My relationship with cars has been special. Baba often gave me the wonderful privilege of driving or chauffeuring assignments, and sometimes the cars and roads seemed to happily participate in his plan to "throw friction" into our paths. I don't pretend to understand automobiles or their relationship with the Avatar and spiritual energy, but in the metal-intensive life of the Kali Yuga, they seem to play a significant role.

During the last century, cars have multiplied at a staggering rate. There were about four thousand when the twentieth century began, and today there are approximately six hundred million worldwide. As they proliferated, they redefined life on the planet. Our landscape is different now, covered in concrete and asphalt, crisscrossed by millions of miles of highways, many of them congested almost beyond endurance. Because of cars, parking lots and garages have replaced fields and gardens.

The automobile has created a new rite of passage from adolescence to adulthood, more perilous and confusing than traditional ones. And while other technologies have lengthened our life span considerably, the automobile has been responsible for millions of deaths and millions more injuries. From the beginning, cars have been a measure of one's status, an indicator of wealth, taste, and even sexual allure. Because of its reliance on oil, the automobile has even profoundly affected international relations and politics, often forcing confrontation or conciliation between the Middle East and West.

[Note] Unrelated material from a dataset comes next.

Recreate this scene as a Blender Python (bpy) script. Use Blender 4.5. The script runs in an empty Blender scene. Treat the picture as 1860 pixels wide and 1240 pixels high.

Experts say the car, more than any other factor, is responsible for the urban sprawl that now shapes the American terrain and increasingly shapes that of all Western nations. Once cars became available, people no longer needed to live close to work or family; our sense of "neighborhood" and community changed.

The beautiful Creation I gazed upon with Baba from Meher Mount, Swiss mountains, the woods of South Carolina, and the forests of Northern California has also been invisibly scarred by the automobile. Its pollutants threaten all living things, poison our life-sustaining air, and play a key role in acid rain and the climate changes induced by global warming trends. Baba predicted such climate changes many years ago.

Still, the world's in love with the automobile, and understandably. Racing along at the speed a cheetah dashes through the savanna, we can cross an entire continent in only a few days. We can discover and explore neighborhoods, cities, countries, and cultures that would have been as remote to our ancestors as the North Pole. The automobile has provided a freedom of movement unequaled in human history.

Like the airplane, the automobile became an essential means of transportation and travel for the seventh Avatar in this cycle of Avatars. And in this Age of Iron, the uncompromising and hypnotic reign of the machine, it was also the means of his physical suffering — not once, but twice.